Pressure bar p has at its lower end a steel spring j, Fig. 3159, and is supported at each end by circular links y, projecting into grooves provided in the main frame of the machine, as shown in Figs. 3160 and 3161, in which c is the cutter spindle, y the circular link at the end of pressure bar p, and y the circular link at the end of pressure bar b, the two fitting into the one stepped groove.

In Fig. 3162, the work is shown passing beneath the two upper rollers, and the spring j (which extends the whole length of the pressure bar), is depressed from the weight of the bar. By this construction, the work is pressed to the table at a point as close as possible to the cutters. The pressure bar p cannot drop beyond a certain point, because of its tail piece y′, Fig. 3160, which rests on the top of the frame at y′′ when the bar p has fallen to its required limit.

The feed pressure bar p is bolted to its circular links, as shown in Fig. 3162, in which y is a part of the circular link which is bolted to the pressure bar p.

The delivery pressure bar b (Fig. 3160) is riveted to and forms part of its links y. It acts through the medium of spiral springs s, which are carried in cases or boxes s′, which overhang the end of the bar b.
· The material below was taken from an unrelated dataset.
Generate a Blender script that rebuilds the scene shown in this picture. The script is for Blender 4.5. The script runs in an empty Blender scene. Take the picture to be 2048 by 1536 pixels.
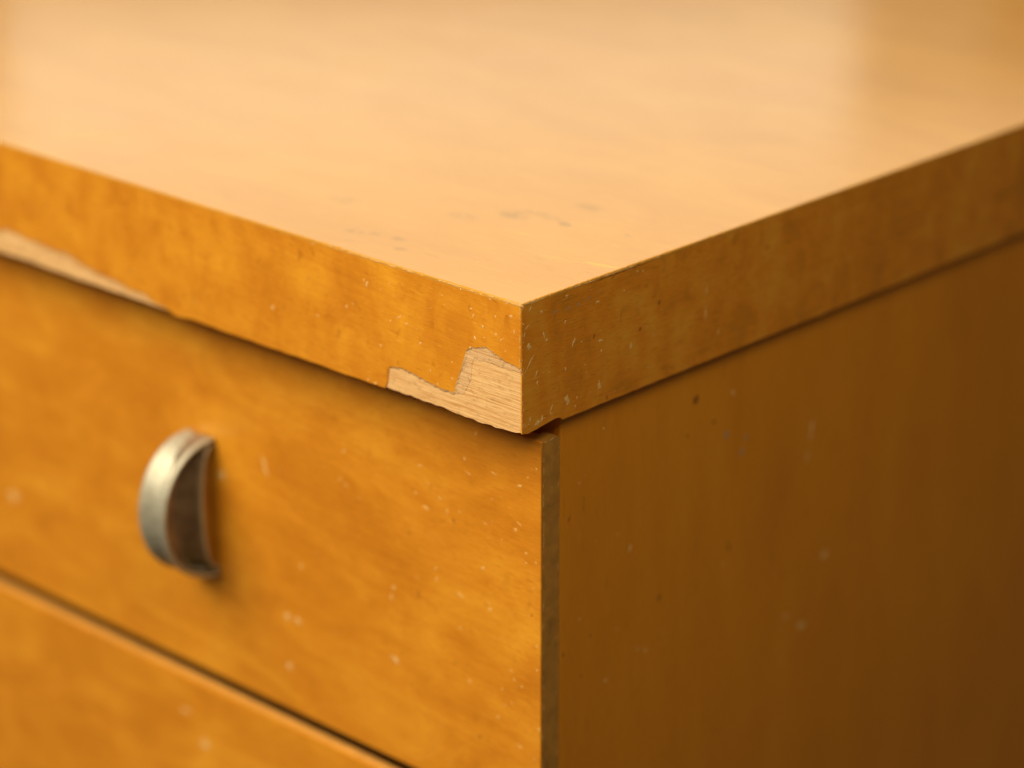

A set screw s′′ regulates the pressure of the spring, and a screw a (Fig. 3162) regulates the height of the pressure bar.

The adjustments of the feed and delivery rollers are made as follows:

The feed pressure is obtained through the medium of weights, shown at w, w′, in Fig. 3163, upon the bars a, a′, whose ends are pivoted to the lower ends of links m, n, the upper ends of which are pivoted to the side frame of the machine.